- **Exercise description**
Quote only the lines from the top of the listing below down to and including the line with "stone_block(700, 792, .9, .32, 'low".

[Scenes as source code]
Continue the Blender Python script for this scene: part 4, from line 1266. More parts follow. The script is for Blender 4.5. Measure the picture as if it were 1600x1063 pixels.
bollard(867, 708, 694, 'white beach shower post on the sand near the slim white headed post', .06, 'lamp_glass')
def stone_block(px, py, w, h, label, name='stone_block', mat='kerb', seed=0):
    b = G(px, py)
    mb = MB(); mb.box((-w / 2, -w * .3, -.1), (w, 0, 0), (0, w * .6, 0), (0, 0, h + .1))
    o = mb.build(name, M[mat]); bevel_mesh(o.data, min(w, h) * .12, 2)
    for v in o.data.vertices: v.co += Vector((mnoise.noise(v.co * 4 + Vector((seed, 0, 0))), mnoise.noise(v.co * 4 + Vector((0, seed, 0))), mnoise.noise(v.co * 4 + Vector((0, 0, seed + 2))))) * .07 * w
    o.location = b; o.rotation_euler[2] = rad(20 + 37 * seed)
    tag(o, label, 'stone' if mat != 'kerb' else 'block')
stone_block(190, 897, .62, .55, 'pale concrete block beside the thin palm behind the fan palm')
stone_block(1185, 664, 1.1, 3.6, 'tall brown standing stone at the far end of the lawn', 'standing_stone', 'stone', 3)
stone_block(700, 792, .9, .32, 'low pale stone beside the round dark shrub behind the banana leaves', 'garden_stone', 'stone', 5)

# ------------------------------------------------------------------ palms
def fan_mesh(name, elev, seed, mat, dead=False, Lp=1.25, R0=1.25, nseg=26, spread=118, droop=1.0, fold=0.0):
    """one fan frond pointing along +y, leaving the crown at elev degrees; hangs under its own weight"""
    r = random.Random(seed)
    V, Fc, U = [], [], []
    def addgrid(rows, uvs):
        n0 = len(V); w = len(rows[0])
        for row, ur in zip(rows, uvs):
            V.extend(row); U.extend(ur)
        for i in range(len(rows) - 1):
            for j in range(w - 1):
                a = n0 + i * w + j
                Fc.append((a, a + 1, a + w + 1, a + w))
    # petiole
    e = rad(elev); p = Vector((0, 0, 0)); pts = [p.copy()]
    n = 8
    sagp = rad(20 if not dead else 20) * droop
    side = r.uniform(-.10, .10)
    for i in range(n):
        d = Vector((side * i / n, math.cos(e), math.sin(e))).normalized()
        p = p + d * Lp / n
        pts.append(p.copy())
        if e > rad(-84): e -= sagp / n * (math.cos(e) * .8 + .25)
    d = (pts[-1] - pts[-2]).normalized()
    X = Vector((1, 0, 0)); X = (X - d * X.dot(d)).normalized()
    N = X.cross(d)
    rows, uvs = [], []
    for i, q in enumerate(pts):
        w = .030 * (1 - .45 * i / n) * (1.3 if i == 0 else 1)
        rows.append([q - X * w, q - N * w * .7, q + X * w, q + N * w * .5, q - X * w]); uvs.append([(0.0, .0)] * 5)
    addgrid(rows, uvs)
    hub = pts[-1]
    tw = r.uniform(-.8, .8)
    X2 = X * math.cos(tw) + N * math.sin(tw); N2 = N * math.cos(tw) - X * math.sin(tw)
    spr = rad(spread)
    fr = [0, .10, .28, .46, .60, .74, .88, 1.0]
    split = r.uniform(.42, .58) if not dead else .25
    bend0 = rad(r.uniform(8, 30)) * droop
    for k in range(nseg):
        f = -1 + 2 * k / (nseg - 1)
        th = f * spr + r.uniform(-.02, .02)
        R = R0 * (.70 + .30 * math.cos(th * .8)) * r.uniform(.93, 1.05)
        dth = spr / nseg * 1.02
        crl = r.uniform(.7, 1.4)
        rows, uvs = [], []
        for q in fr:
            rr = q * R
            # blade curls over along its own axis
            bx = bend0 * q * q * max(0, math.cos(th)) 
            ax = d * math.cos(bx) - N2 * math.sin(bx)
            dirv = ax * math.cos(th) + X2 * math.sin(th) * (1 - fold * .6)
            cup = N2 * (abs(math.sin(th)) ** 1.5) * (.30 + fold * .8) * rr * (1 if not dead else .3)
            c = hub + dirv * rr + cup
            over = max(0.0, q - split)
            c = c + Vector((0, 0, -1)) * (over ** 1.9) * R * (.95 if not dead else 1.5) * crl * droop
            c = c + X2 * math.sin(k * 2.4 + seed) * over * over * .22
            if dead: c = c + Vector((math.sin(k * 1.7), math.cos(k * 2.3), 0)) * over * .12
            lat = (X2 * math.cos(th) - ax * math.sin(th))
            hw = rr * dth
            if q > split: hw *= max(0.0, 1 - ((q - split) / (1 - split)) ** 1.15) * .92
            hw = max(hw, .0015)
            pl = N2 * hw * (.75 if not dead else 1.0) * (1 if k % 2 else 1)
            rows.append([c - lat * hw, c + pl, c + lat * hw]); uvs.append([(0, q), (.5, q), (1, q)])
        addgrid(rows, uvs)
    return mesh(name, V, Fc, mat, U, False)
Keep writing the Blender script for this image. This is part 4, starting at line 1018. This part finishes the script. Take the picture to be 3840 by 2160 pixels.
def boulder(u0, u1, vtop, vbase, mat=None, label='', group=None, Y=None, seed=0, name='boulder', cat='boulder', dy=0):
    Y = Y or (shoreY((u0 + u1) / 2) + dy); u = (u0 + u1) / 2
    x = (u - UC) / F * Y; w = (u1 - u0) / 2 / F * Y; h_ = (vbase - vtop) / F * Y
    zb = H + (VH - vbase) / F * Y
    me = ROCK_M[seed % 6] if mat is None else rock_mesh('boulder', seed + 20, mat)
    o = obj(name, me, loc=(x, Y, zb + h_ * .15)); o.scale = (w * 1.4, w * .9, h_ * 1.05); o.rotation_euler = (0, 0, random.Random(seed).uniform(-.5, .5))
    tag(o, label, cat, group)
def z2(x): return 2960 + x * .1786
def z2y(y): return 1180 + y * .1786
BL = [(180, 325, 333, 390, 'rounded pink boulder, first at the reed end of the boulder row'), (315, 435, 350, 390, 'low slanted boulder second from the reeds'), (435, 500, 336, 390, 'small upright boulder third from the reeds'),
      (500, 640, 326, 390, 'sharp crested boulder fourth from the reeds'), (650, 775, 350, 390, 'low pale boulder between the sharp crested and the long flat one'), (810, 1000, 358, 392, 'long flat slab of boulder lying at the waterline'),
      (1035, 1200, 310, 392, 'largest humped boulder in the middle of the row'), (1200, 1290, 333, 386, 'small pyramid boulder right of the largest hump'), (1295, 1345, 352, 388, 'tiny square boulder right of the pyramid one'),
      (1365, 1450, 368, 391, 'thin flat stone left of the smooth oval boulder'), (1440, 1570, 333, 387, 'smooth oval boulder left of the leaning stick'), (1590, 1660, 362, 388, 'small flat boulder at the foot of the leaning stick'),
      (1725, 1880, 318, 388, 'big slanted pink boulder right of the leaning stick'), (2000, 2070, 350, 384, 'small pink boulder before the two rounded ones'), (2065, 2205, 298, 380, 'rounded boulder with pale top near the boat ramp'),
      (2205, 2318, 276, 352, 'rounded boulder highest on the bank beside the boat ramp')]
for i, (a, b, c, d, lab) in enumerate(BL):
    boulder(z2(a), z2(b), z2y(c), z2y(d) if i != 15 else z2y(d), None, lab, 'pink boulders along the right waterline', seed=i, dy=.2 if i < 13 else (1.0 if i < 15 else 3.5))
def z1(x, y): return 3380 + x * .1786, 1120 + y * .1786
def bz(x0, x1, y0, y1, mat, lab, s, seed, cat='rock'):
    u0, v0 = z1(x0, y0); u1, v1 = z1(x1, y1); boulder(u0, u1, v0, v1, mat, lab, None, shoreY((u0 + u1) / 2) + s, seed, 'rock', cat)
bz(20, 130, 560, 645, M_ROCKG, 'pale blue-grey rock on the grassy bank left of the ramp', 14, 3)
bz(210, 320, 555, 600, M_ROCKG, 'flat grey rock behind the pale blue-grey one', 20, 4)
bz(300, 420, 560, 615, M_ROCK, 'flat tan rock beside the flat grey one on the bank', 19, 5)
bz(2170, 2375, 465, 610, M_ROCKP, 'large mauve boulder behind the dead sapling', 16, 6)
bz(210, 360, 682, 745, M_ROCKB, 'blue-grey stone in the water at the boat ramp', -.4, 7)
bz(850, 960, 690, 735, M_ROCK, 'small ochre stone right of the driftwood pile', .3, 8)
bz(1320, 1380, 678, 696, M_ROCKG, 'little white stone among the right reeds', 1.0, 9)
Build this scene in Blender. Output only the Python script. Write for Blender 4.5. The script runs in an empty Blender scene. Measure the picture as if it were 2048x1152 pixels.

- **Written solution**
Continue the Blender Python script for this scene: part 4, from line 1266. More parts follow. The script is for Blender 4.5. Measure the picture as if it were 1600x1063 pixels.
bollard(867, 708, 694, 'white beach shower post on the sand near the slim white headed post', .06, 'lamp_glass')
def stone_block(px, py, w, h, label, name='stone_block', mat='kerb', seed=0):
    b = G(px, py)
    mb = MB(); mb.box((-w / 2, -w * .3, -.1), (w, 0, 0), (0, w * .6, 0), (0, 0, h + .1))
    o = mb.build(name, M[mat]); bevel_mesh(o.data, min(w, h) * .12, 2)
    for v in o.data.vertices: v.co += Vector((mnoise.noise(v.co * 4 + Vector((seed, 0, 0))), mnoise.noise(v.co * 4 + Vector((0, seed, 0))), mnoise.noise(v.co * 4 + Vector((0, 0, seed + 2))))) * .07 * w
    o.location = b; o.rotation_euler[2] = rad(20 + 37 * seed)
    tag(o, label, 'stone' if mat != 'kerb' else 'block')
stone_block(190, 897, .62, .55, 'pale concrete block beside the thin palm behind the fan palm')
stone_block(1185, 664, 1.1, 3.6, 'tall brown standing stone at the far end of the lawn', 'standing_stone', 'stone', 3)
stone_block(700, 792, .9, .32, 'low pale stone beside the round dark shrub behind the banana leaves', 'garden_stone', 'stone', 5)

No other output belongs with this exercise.